In terms of having to leave behind friends and family forever... I have seen my closest friend maybe two or three times this year; I don't really need close regular contact the way a lot of people do, so pretty much forever. Maybe Tassie Dave, Trike and I could take a big ship together, then stay the hell out of each others way except in cases of emergency!"


I'm the same. The hardest thing would be leaving my cat.


message 13: by Mary (new) - rated it 5 stars

Mary Varn (maryvarn) | 1 comments I don't have kids, but I'm close with my aging parents and I have an SO, so... I could only do 6 years if it were a real save-humanity thing. 2 years max seems a little more doable in terms of my earth relationships.

But to be honest, I'm selfishly more concerned with how I'd do mentally, trapped in a little space ship for longer than a few months. :O


Ian (RebelGeek) Seal (rebel-geek) | 860 comments I can happily spend about a day alone. If I wouldn't be alone, I still wouldn't want to miss years of new music, comics, books, movies, shows & video games.


Trike | 11206 comments Ian wrote: "I can happily spend about a day alone. If I wouldn't be alone, I still wouldn't want to miss years of new music, comics, books, movies, shows & video games."

FOMO is a real concern for some people. I know people who hate even going to sleep because of it.


message 16: by John (Nevets) (new)

John (Nevets) Nevets (nevets) | 1903 comments Trike wrote: "FOMO is a real concern for some people. I know people who hate even going to sleep because of it. "

I actually have thought this is part of the reason I have a difficult time sleeping in moving vehicles (road trips, or while flying). I can do it, but I have to be dead tired, and nothing going on around me.
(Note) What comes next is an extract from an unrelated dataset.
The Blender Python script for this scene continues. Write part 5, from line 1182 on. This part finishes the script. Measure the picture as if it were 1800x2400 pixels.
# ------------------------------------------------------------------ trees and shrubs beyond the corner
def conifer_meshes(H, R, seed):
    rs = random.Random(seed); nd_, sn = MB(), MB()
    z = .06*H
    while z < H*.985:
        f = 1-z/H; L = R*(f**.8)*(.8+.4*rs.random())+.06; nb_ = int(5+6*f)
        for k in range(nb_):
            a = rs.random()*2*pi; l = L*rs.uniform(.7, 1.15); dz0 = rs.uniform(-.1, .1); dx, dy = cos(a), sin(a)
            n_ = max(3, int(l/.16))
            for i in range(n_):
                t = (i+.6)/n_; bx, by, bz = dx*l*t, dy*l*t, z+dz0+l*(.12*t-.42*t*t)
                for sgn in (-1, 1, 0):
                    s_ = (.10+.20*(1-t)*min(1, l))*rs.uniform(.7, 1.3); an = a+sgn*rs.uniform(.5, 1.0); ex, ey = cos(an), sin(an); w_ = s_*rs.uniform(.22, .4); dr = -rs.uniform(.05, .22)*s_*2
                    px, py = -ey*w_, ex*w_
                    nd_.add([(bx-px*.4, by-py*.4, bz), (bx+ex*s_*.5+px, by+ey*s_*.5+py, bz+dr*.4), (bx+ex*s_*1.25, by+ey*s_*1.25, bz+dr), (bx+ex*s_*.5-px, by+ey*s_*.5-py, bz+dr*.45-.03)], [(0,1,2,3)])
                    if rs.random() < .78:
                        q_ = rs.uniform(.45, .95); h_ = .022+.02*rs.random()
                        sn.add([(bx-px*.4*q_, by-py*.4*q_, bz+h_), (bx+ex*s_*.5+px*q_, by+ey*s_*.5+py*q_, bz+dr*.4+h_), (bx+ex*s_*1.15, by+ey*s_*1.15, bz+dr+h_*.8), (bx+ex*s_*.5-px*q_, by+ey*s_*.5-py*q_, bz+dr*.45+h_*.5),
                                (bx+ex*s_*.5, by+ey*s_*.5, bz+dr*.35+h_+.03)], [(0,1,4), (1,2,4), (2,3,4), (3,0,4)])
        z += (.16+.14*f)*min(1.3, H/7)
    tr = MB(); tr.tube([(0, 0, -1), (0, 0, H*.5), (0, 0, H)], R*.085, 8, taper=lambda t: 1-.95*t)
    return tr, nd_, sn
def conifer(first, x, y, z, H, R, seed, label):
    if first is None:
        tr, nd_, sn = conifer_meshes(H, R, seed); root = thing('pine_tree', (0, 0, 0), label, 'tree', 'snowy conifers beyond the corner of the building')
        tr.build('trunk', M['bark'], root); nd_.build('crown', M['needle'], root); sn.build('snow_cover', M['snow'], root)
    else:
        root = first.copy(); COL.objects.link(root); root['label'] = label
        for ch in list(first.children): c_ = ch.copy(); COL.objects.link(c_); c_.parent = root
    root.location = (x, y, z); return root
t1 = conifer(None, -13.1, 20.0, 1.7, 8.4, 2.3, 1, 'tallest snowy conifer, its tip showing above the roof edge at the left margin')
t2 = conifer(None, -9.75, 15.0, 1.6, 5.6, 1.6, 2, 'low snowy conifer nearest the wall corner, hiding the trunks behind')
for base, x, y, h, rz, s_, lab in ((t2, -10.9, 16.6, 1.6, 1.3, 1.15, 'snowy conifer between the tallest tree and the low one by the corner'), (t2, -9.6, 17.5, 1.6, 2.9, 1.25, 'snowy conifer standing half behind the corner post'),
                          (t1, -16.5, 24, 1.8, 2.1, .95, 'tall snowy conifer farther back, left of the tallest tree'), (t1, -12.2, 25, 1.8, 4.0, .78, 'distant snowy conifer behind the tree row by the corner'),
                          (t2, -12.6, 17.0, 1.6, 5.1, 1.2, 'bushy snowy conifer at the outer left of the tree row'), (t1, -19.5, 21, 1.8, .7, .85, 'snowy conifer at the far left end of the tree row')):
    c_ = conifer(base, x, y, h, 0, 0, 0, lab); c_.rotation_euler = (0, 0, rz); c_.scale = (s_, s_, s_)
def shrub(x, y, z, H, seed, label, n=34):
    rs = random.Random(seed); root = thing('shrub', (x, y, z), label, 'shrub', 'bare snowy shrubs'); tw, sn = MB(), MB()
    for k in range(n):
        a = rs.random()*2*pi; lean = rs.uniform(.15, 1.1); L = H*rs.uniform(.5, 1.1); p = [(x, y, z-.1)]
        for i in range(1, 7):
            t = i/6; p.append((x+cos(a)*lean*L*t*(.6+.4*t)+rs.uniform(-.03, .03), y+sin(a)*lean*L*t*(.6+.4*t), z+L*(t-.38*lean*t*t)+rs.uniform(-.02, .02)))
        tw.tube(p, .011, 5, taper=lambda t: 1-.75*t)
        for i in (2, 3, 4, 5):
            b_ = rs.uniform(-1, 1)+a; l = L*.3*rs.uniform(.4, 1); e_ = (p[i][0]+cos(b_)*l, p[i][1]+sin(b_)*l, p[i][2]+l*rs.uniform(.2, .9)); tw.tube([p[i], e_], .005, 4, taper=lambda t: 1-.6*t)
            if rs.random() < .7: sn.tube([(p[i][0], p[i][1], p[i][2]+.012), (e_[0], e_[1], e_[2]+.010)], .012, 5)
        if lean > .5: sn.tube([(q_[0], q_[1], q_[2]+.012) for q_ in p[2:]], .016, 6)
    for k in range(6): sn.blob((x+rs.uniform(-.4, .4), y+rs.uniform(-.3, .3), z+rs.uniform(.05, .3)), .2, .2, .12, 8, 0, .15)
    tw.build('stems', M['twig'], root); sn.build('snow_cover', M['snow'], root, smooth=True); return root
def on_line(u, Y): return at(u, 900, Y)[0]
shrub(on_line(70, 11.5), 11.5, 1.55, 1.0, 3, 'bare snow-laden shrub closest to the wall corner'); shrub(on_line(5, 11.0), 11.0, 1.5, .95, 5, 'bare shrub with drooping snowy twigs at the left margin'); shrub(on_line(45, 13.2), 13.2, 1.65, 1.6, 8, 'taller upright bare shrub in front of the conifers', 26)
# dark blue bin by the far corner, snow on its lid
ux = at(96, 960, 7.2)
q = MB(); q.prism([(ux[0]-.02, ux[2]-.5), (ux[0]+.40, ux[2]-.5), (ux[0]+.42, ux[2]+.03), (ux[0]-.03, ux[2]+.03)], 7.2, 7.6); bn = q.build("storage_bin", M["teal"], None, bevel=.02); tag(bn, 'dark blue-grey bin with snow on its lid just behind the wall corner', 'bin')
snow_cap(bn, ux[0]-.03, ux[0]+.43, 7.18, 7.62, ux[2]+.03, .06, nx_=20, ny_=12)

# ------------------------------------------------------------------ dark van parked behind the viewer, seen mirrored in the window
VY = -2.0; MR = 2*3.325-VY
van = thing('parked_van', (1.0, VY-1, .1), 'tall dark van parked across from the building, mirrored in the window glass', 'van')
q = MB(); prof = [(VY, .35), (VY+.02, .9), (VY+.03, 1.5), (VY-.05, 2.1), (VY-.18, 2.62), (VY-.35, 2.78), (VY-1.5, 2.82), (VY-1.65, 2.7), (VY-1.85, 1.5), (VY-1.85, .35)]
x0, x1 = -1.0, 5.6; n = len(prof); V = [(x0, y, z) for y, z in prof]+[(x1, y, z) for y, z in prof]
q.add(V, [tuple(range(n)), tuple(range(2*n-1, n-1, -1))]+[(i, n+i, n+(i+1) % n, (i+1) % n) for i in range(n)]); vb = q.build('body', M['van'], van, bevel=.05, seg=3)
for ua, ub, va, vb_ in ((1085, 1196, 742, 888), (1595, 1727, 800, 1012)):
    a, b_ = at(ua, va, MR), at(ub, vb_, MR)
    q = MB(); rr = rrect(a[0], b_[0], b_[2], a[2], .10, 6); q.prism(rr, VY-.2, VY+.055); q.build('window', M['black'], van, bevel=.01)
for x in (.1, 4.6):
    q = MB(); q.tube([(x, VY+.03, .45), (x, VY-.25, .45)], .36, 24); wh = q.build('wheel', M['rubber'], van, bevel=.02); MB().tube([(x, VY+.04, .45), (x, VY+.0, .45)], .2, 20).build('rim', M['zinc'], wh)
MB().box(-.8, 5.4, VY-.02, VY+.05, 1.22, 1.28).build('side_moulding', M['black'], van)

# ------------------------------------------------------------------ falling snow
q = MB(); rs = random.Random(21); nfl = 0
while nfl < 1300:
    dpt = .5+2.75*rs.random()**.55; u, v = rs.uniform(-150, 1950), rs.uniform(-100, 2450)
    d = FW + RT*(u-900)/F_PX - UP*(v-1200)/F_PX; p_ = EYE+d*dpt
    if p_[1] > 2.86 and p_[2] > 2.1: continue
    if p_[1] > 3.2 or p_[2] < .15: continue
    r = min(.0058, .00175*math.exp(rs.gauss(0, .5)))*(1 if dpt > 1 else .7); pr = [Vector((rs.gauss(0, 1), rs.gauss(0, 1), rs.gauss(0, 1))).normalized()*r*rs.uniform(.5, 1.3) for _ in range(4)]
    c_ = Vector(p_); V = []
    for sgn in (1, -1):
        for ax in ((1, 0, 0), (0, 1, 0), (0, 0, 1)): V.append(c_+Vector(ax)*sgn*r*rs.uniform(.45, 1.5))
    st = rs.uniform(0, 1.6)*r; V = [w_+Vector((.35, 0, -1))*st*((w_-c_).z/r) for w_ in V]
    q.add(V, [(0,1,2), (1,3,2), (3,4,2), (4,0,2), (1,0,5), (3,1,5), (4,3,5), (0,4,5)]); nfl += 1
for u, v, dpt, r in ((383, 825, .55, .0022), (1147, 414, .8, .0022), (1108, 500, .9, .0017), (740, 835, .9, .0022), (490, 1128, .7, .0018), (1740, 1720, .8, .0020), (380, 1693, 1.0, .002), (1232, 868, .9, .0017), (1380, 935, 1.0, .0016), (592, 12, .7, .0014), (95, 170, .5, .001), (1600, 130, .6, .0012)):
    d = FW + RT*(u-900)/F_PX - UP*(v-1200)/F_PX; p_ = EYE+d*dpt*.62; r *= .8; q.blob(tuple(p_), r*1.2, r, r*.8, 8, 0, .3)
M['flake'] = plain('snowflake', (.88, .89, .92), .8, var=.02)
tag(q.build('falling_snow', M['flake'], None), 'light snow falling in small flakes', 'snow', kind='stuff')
And when at sleepovers, I always had a difficult time going to sleep knowing others around me were awake. I usually don't have as much of a problem with this with roommates, or so's. But given a preference, I'd still prefer going to sleep last. Besides FOMO, I think there may be trust issues here, especially with regards to others at the wheel/ controls, but I've just learned to roll with it, as it is part of who I am now.

The one good part about this, is it is often a great excuse to stay up reading in bed.